COMMENTING ON THE RESULTS, MUKESH D. AMBANI, CMD, RELIANCE INDUSTRIES LIMITED SAID:
"This was one of the most challenging quarters for Reliance with volatility in prices and margins. Producers and consumers are coming to terms with slower global trade and economic outlook. Reliance performed commendably in this environment, with high operating rates. We also reached an important milestone in start up of the RPL refinery."

KEY BUSINESS UPDATES CORPORATE:
• RIL continues to be amongst the 30 fastest climbers in the 2008 list of Global Fortune 500 Companies. RIL's new rankings across various parameters were as follows:
• Rank 206 based on Sales
• Rank 103 based on Profits

REFINING & MARKETING BUSINESS:
As an international refiner, RIL's refining margins are influenced by the volatile margin scenario witnessed by the industry globally. RIL managed to sustain its margins primarily on the back of efficient sourcing of crude oil, ability to produce globally accepted products and flexibility in its crude bucket, product slate and evacuation infrastructure.

As RIL expands its footprint in the R&M sector through the commissioning of the RPL, it has also undertaken the task of increasing the competitiveness of its existing operating refinery. Towards this, various capital expenditure schemes are under implementation at the existing EOU refinery.

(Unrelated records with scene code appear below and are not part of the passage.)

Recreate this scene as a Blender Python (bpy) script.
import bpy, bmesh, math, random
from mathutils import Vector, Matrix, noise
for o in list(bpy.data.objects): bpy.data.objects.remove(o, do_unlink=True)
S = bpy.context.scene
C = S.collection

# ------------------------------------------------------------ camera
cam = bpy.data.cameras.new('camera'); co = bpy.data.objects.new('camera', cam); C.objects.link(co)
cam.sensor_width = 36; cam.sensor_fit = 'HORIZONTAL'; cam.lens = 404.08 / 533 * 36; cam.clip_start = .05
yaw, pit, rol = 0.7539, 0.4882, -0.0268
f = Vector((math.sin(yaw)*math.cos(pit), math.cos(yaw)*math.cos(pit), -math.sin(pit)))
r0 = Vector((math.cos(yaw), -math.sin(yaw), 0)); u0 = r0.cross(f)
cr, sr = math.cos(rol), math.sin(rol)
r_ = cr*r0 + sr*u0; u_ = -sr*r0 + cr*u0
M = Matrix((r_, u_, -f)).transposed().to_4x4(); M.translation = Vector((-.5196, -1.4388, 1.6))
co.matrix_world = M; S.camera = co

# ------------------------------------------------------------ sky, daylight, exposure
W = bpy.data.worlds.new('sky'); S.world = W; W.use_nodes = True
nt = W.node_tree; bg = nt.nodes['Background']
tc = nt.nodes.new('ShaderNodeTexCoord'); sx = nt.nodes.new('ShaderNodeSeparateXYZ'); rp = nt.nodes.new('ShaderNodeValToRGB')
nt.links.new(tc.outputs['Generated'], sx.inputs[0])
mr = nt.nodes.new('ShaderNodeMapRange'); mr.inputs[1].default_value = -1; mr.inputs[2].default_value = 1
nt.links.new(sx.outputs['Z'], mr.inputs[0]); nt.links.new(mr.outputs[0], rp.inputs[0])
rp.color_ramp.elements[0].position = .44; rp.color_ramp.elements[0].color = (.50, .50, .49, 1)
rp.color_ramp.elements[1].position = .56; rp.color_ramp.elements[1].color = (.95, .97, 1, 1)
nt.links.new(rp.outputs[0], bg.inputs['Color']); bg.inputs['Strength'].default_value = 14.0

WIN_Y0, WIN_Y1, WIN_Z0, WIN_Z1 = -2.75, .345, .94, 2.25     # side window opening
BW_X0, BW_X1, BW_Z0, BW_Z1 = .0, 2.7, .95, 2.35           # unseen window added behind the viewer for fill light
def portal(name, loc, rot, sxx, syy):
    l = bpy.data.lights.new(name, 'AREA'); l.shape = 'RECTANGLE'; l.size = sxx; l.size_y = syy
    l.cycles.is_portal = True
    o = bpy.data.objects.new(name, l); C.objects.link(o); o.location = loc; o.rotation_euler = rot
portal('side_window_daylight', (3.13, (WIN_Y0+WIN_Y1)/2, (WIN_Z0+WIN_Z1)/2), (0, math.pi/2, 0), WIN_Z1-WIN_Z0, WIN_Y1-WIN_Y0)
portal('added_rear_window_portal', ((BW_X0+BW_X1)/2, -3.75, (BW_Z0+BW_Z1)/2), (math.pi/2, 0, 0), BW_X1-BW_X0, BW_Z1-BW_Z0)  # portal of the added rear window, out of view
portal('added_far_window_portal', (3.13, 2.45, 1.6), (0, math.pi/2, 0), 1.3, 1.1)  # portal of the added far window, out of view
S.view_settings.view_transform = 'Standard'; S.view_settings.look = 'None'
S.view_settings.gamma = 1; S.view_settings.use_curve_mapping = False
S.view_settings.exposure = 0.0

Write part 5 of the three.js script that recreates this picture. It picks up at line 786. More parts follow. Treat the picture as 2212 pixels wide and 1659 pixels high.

The primary drivers of the schemes are to improve crude processing flexibility, meet more stringent fuel specifications and improvement in yields and efficiencies. While extensive evaluation runs were conducted to arrive at the quantum of modifications, some of these schemes required changes in running units and necessitated short shutdowns of these units to implement the modifications in a safe manner.

Consequently, the crude quantity processed during the quarter was lower at 7.87 million tonnes as compared to 8.21 million tonnes in the trailing quarter. During the quarter ended 31st December 2008, RIL's GRM decreased on a Y-o-Y basis from US$ 15.4 / bbl to US$ 10.0 / bbl. RIL refinery maintained a premium of US$ 6.4 / bbl over Singapore complex GRM. EBIT for the refining business was at Rs 1,881 crore, a decrease of 28% while EBIT margin decreased to 8.7% as compared to 10.0% in the corresponding period of the previous year. This reduction is attributed to reduction in refinery GRM.

The GRM for the nine month period was at US$ 12.9 / bbl as against US$ 14.9 / bbl in the corresponding period of the previous year. During the same period, EBIT for the refining business was at Rs 7,695 crore, an increase of 3% while EBIT margin decreased to 8.5% as compared to 10.4% in the corresponding period of the previous year. The decrease in EBIT margin is primarily due to base effect on account of historical high prices witnessed during the first half of FY 2008-09.